Some Jewish Emerson College students say they were forced off campus by protests
BOSTON - Pro-Palestine encampments at Boston colleges that were later broken up by police have many students who live on campus on edge.
Many Jewish students at Emerson College say they are unnerved by the protests. One student, who wished to stay anonymous, said she is one of several Jewish students who chose to live in an off-campus hotel room provided by the college.
"Now that I am not on campus anymore, I feel a definite sense of peace," the student said. "Every day, I am nervous to wear my necklaces."
Her dorm room is located right outside where the encampment used to be. "I could focus more. I could rest. I didn't have to fall asleep listening to them screaming chants," she said.

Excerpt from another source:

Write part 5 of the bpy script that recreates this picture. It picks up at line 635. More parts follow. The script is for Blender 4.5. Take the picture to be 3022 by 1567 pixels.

Emerson sophomore Arthur Mansavage still sees pro-Palestinian comments written on the campus walls in the common areas. "There have been quite a lot Jewish and Israeli students who have felt very uncomfortable with this encampment," Mansavage said. He also chose to live in a hotel during the encampment. "I shouldn't have to be moved to a different place to feel comfortable. It's definitely very comforting to be able to walk into a building not feeling so intimidated," he said.
Now that the encampments have been removed at Emerson, students say the school is no longer paying for the hotels, so many of them are moving back on campus. They also say the good news is that now that school is almost over many are packing up to go home at the end of the week.
Mansavage is back on campus and packing up his belongings. He leaves Friday. "It will be a nice reset over the summer. We'll see how the fall goes," he said.
Meanwhile another student decided not to return her dorm room, and is now paying out of pocket to live in a hotel until she returns home to her family in Israel in a few days.
"I just felt very unsettled. But, to me, the most unsettling thing is my family in Israel texting me, worried about me," she said.